Minor irks: Carina and Thomas, as a couple, are brought up and dropped in the space of a few sentences. I'd like more of that please. The partial resolution of Nora's marital woes is a good start, but this entry has next to no Nora-and-Thomas time and I missed it. The Eva subplot's resolution doesn't seem finished, somehow. It seems unlikely to be complete as it stands and it itches for that reason.

What keeps me coming back is also what makes me a little impatient. Something about these books and their lutefisk-and-cardamom atmosphere makes me crave a jalapeño cheeseburger. I guess that's an index of how very Swedish they are. And how cozy are they? So cozy I want to cruise the piers (I'd have to learn to time-travel back to 1980s Manhattan, but that's just an added bonus) to recover from the wholesome.

That's a Scandicozy strength, like a nicer-neighborhood version of the immersiveness of Nordic Noir. Wholesome isn't bleached into blankness; it's the juxtaposition of Nora's and Thomas's friendship to their deeply unhappy marriages (over, in Thomas's case; needs to be over in Nora's). Thomas's police career is spent with a partner we don't see all that much of in this book; but she's got enough screen time to get her name in the credits, so to speak.

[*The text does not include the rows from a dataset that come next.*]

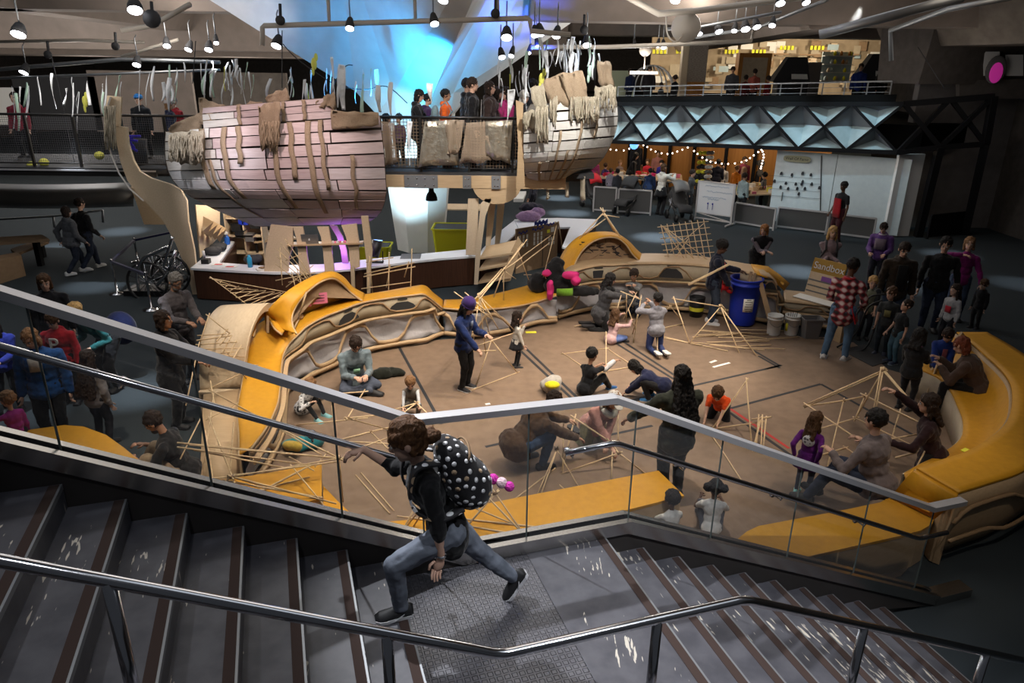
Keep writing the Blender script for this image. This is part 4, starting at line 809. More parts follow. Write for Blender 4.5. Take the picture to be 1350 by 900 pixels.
# black stage light on the counter, lamp hanging under the bridge
sl = thing('stage_light', 'black uplight with blue lens on the counter aimed at the column', 'light', G(497, 346, .72)); c = sl.location
b = MB(); b.tube([c+Vec((-.06, 0, .12)), c+Vec((.02, .1, .46))], [.10, .12], 14); b.build('housing', ['black_plastic'], sl)
b = MB(); b.tube([c+Vec((.02, .1, .46)), c+Vec((.021, .103, .475))], .105, 14); b.build('lens', ['blue_glow'], sl)
b = MB(); b.tube([c+Vec((-.13, 0, .0)), c+Vec((-.13, .03, .25))], .012, 5); b.tube([c+Vec((.13, 0, .0)), c+Vec((.13, .03, .25))], .012, 5); b.box(c+Vec((0, 0, .012)), (.28, .1, .02)); b.build('yoke', ['black_metal'], sl)
pl = thing('pendant_lamp', 'black dome lamp hanging under the bridge fascia', 'lamp', Y(569, 264, 15.9)); c = pl.location
b = MB(); b.lathe([(.13, 0), (.125, .06), (.10, .14), (.06, .19), (.055, .26), (0, .27)], c, 18); b.build('shade', ['black_metal'], pl); b = MB(); b.tube([c+Vec((0, 0, .26)), c+Vec((0, 0, .40))], .012, 6); b.build('stem', ['black_metal'], pl)
# small things on the counter top
def cset(px, py, z, kind, label):
    c = G(px, py, z)
    if kind == 'leaflet': b = MB(); b.hexa([c+Vec(v) for v in ((-.13, -.09, 0), (.13, -.07, 0), (.15, .09, 0), (-.11, .08, 0), (-.13, -.09, .012), (.13, -.07, .012), (.15, .09, .012), (-.11, .08, .012))], 0); b.hexa([c+Vec(v) for v in ((-.08, -.05, .012), (.08, -.04, .012), (.09, .03, .012), (-.07, .03, .012), (-.08, -.05, .015), (.08, -.04, .015), (.09, .03, .015), (-.07, .03, .015))], 1); return solo(b, 'leaflet', ['paper', 'red_cloth'], label, 'leaflet')
    if kind == 'spray':
        t = thing('spray_bottle', label, 'bottle', c); b = MB(); b.lathe([(0, 0), (.06, 0), (.065, .02), (.065, .16), (.03, .21), (.025, .24)], c, 12); b.build('bottle', [rgbmat((.02, .12, .5), .3, 'pl')], t); b = MB(); b.box(c+Vec((0, 0, .27)), (.05, .1, .05)); b.tube([c+Vec((0, -.05, .27)), c+Vec((0, -.06, .2))], .01, 5); b.build('trigger', ['white_plastic'], t); return t
    if kind == 'cam':
        t = thing('desk_phone', label, 'phone', c); b = MB(); b.box(c+Vec((0, 0, .05)), (.16, .14, .10)); b.build('body', ['black_plastic'], t); b = MB(); b.tube([c+Vec((-.05, .05, .1)), c+Vec((-.05, .05, .26))], .03, 8); b.build('neck', ['white_plastic'], t); return t
    if kind == 'bag':
        b = MB(); b.ell(c+Vec((0, 0, .09)), (.2, .15, .10)); b.ell(c+Vec((.1, .02, .12)), (.1, .1, .07)); return solo(b, 'bag', ['charcoal'], label, 'bag')
cset(303, 352, ZC, 'leaflet', 'red and white leaflet on the left of the counter top'); cset(288, 349, ZC, 'leaflet', 'second red and white leaflet beside the black desk device'); cset(300, 322, ZC, 'spray', 'blue spray bottle on the left counter wing')
cset(272, 347, ZC, 'cam', 'small black desk device at the corner of the counter'); cset(281, 336, ZC, 'bag', 'black cap lying on the left counter wing'); cset(288, 331, ZC, 'bag', 'dark green cap lying further back on the left counter wing'); cset(334, 347, ZC, 'bag', 'dark brown bag on the counter beside the wide rib')
b = MB(); c = G(330, 352, ZC); b.lathe([(0, 0), (.05, 0), (.05, .2), (.03, .22), (.03, .26), (0, .26)], c, 10); solo(b, 'water_bottle', [rgbmat((.02, .30, .5), .3, 'pl')], 'teal water bottle on the counter next to the brown bag', 'bottle')
for i, (px_, py_, w) in enumerate([(352, 355, .3), (362, 352, .22), (345, 356, .2)]):
    c = G(px_, py_, ZC); b = MB(); b.box(c+Vec((0, 0, .02)), (w, .16, .04), .3*i); b.box(c+Vec((.02, .02, .05)), (w*.6, .12, .03), .3*i+.4, 1); solo(b, 'paper_stack', ['paper', 'cardboard'], ['messy paper stack on the counter at the foot of the wide rib', 'small paper stack behind the others on the counter', 'paper bundle at the front edge of the counter'][i], 'papers')
c = G(541, 340, ZC); b = MB(); b.slab([c+Vec((-.22, -.1, .0)), c+Vec((.22, -.06, .0)), c+Vec((.24, .1, .08)), c+Vec((-.2, .06, .08))], .02, 0, (0, -.3, 1)); solo(b, 'tablet', ['grey_metal'], 'grey tablet lying on the blue lit counter top', 'tablet')
for k in range(9):
    c = Y(436+k*3.2, 321+(k % 3)*.4, 14.45); b = MB(); b.box(c+Vec((0, 0, .02)), (.05, .06, .04+.02*(k % 2)), k); b.ell(c+Vec((0, 0, .05)), (.025, .03, .02), n=6, m=4); solo(b, 'trinket', ['white_paint' if k % 2 else 'pink_paper'], 'small craft piece lying on the plywood shelf under the left pod', 'craft piece', 'small craft pieces on the rib shelf')
# ------------------------------------------------------------------ cardboard display boards by the desk
cb_ = thing('display_board', 'tall cardboard board with blue letters and rows of cards behind the black coats', 'board', G(706, 358))
P0, P1 = G(680, 361), G(734, 348); u = (P1-P0).normalized(); nn = Vec((u.y, -u.x, 0)); w_ = (P1-P0).length
b = MB(); b.slab([P0, P1, P1+Vec((0, 0, zat(P1.x, P1.y, 293))), P0+Vec((0, 0, zat(P0.x, P0.y, 302)))], .04, 0, nn); b.build('panel', ['cardboard'], cb_)
HB = zat(P0.x, P0.y, 302)
def pin(a, h, w, hh, m, nm, tilt=0):
    b = MB(); c = P0+u*(a*w_)+Vec((0, 0, h*HB))+nn*.008; b.slab([c-u*w/2+Vec((0, 0, -hh/2-tilt)), c+u*w/2+Vec((0, 0, -hh/2+tilt)), c+u*w/2+Vec((0, 0, hh/2+tilt)), c-u*w/2+Vec((0, 0, hh/2-tilt))], .006, 0, nn); b.build(nm, [m], cb_)
for gx, n_, m_ in ((.08, 3, 3), (.42, 3, 3)):
    for i in range(n_):
        for j in range(m_): pin(gx+i*.085, .80-j*.095, .055, .09, 'paper', 'card')
for i in range(3):
    for j in range(2): pin(.78+i*.06, .63-j*.10, .04, .08, 'paper', 'card')
pin(.86, .84, .12, .12, 'paper', 'card'); pin(.76, .82, .1, .08, 'yellow_paper', 'card')
for a, h, w in ((.15, .90, .22), (.5, .92, .28), (.8, .97, .2)):
    for k in range(5): pin(a+(k-2)*w/5, h+.012*(-1)**k, w*.2, .05, 'ink_blue', 'letter', .008*(-1)**k)
for k in range(7): pin(.44+.045*k, 1.04+.012*(-1)**k, .07, .1, 'ink_blue', 'letter', .015*(-1)**k)
for a in (.63,): pin(a, .36, .02, .72*HB*.9, 'charcoal', 'door_outline')
pin(.8, .70, .5*.72, .02, 'charcoal', 'door_outline')
b = MB(); b.tube([P0+u*w_*1.0+Vec((0, 0, HB)), P1+u*.22+Vec((.05, -.1, .0))], .02, 6); b.tube([P1+Vec((0, 0, HB))-u*.1, P1+u*.1-nn*.4], .02, 6); b.build('strut', ['plywood'], cb_)
b = MB(); k0 = G(737, 330); b.slab([k0, k0+Vec((.55, .1, 0)), k0+Vec((.9, .3, .68)), k0+Vec((.0, .0, .68))], .03, 0, (0, -1, 0)); cp = thing('desk_cabinet', 'plywood panel with two slots under the white desk', 'panel', k0); b.build('panel', ['plywood_pale'], cp)
b = MB()
for dx in (.10, .22): b.box(k0+Vec((dx+.1, -.02, .55)), (.035, .02, .12))
b.build('slot', ['charcoal'], cp)
# ------------------------------------------------------------------ truss frieze and gallery at the right
TA, TB = (3.2, 27.0), (11.35, 21.6); td = Vec((TB[0]-TA[0], TB[1]-TA[1], 0)).normalized(); tn = Vec((-td.y, td.x, 0))
if tn.y < 0: tn = -tn
TPt = lambda px, py, off=0: onplane(px, py, (TA[0]+tn.x*off, TA[1]+tn.y*off), (TB[0]+tn.x*off, TB[1]+tn.y*off))
topn = [TPt(*p) for p in [(770, 137), (816, 136.5), (854, 136), (897, 136), (945, 136), (999, 135.5), (1057, 135), (1123, 137), (1192, 137)]]
botn = [TPt(*p) for p in [(770, 185.5), (809, 186), (851, 186.5), (893, 187.5), (941, 189), (994, 191.5), (1052, 195.5), (1115, 198), (1183, 201)]]
tr = thing('lattice_truss', 'long steel lattice truss with folded pale blue panels across the gallery front', 'truss', (7, 24.5, 0))
b = MB(); b.bar(topn[0], topn[-1], .10, .12); b.build('top_chord', ['black_metal'], tr); b = MB(); b.bar(botn[0], botn[-1], .10, .12); b.build('bottom_chord', ['black_metal'], tr)
for i in range(len(topn)-1):
    for a, c in ((topn[i], botn[i+1]), (botn[i], topn[i+1])): b = MB(); b.bar(a, c, .06, .07); b.build('diagonal', ['black_metal'], tr)
mid = []
for i in range(len(topn)-1): mid.append((topn[i]+botn[i+1]+botn[i]+topn[i+1])/4)
bk = lambda p, d: p+tn*d
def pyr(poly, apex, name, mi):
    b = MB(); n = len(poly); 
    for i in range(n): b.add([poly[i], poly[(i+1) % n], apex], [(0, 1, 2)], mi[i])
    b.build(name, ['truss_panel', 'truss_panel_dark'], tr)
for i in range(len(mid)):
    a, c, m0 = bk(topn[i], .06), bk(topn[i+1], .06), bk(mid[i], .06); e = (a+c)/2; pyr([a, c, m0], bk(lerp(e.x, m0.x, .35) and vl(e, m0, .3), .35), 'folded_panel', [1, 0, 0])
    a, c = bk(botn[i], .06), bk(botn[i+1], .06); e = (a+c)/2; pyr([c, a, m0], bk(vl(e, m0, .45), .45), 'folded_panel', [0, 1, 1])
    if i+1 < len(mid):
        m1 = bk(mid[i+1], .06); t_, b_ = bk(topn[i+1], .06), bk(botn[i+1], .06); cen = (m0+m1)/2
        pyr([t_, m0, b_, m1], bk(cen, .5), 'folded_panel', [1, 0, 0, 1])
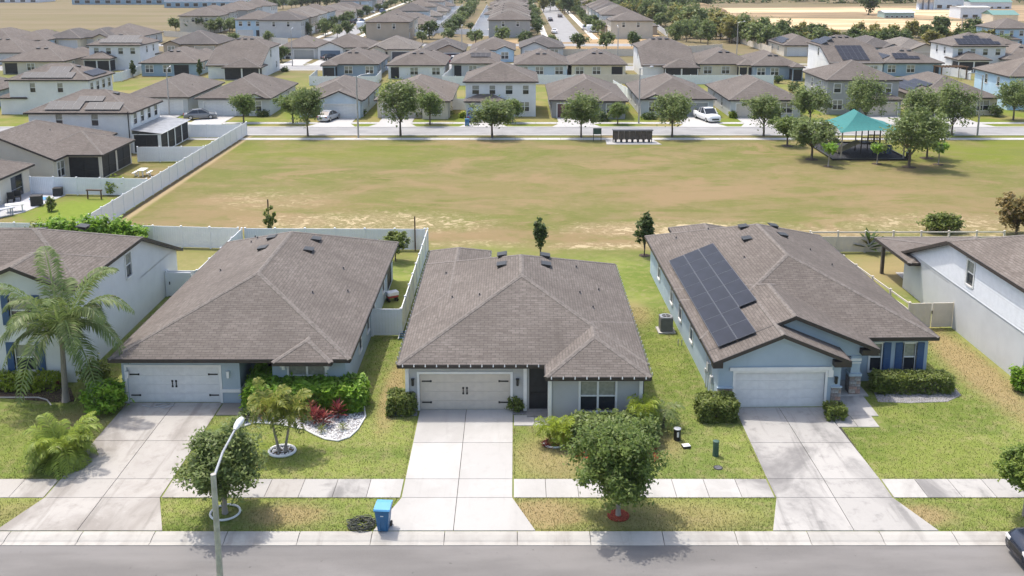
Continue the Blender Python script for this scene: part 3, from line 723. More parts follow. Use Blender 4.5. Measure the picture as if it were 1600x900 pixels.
# ------------------------------------------------------------------ fences
def fence(name, pts, label, mat=None, h=1.8, step=2.4, solid=True, group=None, cat='fence'):
    mat = mat or M_VINYL; o = empty(name, (pts[0][0], pts[0][1], 0), 0, label, cat, group); ox, oy = pts[0]
    def post():
        b = MB(); b.bbox(0, 0, h/2, .125, .125, h+.04); b.bbox(0, 0, h+.05, .16, .16, .035)
        i = len(b.v); b.poly([(-.07, -.07, h+.067), (.07, -.07, h+.067), (0, 0, h+.12)]); b.poly([(.07, -.07, h+.067), (.07, .07, h+.067), (0, 0, h+.12)]); b.poly([(.07, .07, h+.067), (-.07, .07, h+.067), (0, 0, h+.12)]); b.poly([(-.07, .07, h+.067), (-.07, -.07, h+.067), (0, 0, h+.12)])
        return b.mesh('post', mat)
    pm = cached(('post', h, mat.name), post)
    for k in range(len(pts)-1):
        a, b = Vector(pts[k]), Vector(pts[k+1]); L = (b-a).length; n = max(1, round(L/step)); st = L/n; d = (b-a)/n; ang = math.atan2(d.y, d.x)
        def panel():
            q = MB(); w = st-.125
            q.box(.0625, .0625+w, -.025, .025, h-.10, h-.0); q.box(.0625, .0625+w, -.025, .025, .06, .16)
            m = max(1, int(w/.19))
            for j in range(m):
                x = .0625+w*j/m; q.box(x+.004, x+w/m-.004, -.011, .011, .16, h-.10 if solid else h*.72)
            if not solid:
                q.box(.0625, .0625+w, -.02, .02, h*.72, h*.72+.07)
            return q.mesh('panel', mat)
        pn = cached(('panel', h, mat.name, round(st, 2), solid), panel)
        for j in range(n+(k == len(pts)-2)):
            p = a+d*j; link('post', pm, o, (p.x-ox, p.y-oy, 0))
            if j < n: link('panel', pn, o, (p.x-ox, p.y-oy, 0), ang)
    return o

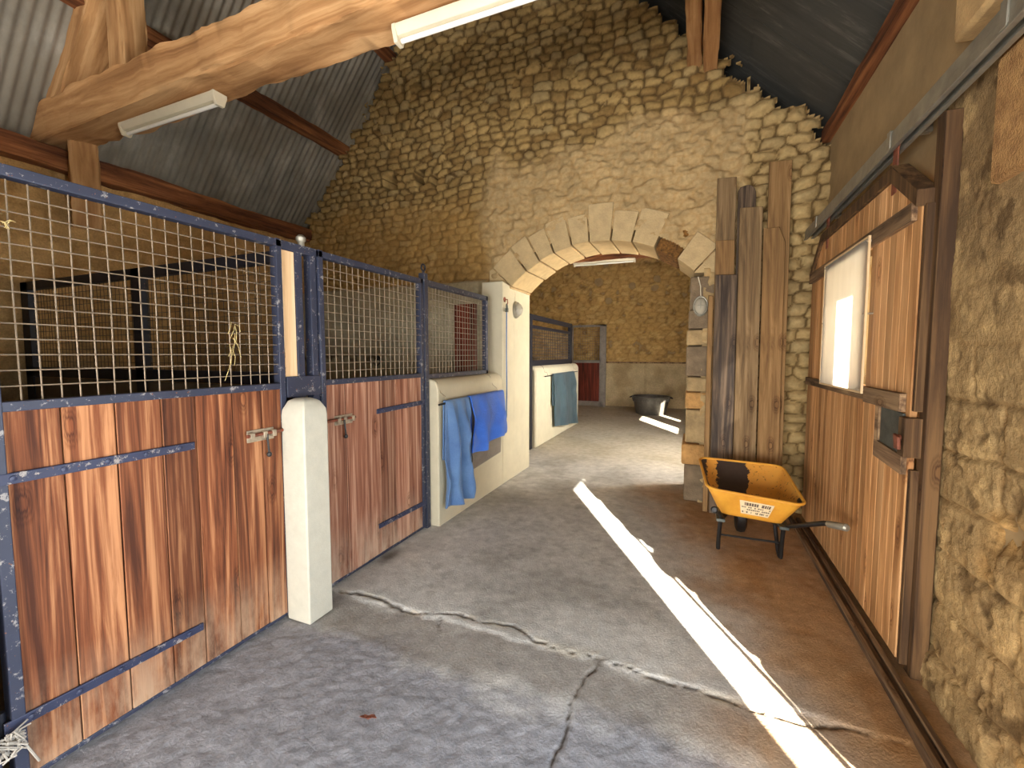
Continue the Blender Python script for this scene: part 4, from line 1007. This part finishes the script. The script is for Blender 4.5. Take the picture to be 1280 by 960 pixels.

The mystery here is one that I found myself nodding along to, by which I mean the dead'un just needed killin' as we say in the US South. What Thomas, in his official capacity, has to do with the case is pretty peripheral. Mostly we're among Nora's husband-the-doctor's scummy social set of unpleasant, entitled (in the US sense, not as in "having titles") friends. Why she stays with this creep...well, kids. Plus stubborn, maybe, unwilling to admit to herself she's made an awful mistake. But it's the spoiler subject that annoys me the most. Once this happens, call it a day. And yes, it's about Nora.

There's a Swedish-language TV show that does away with some of the canon here, but is visually stunning. It's available to US audiences via the MHz Network.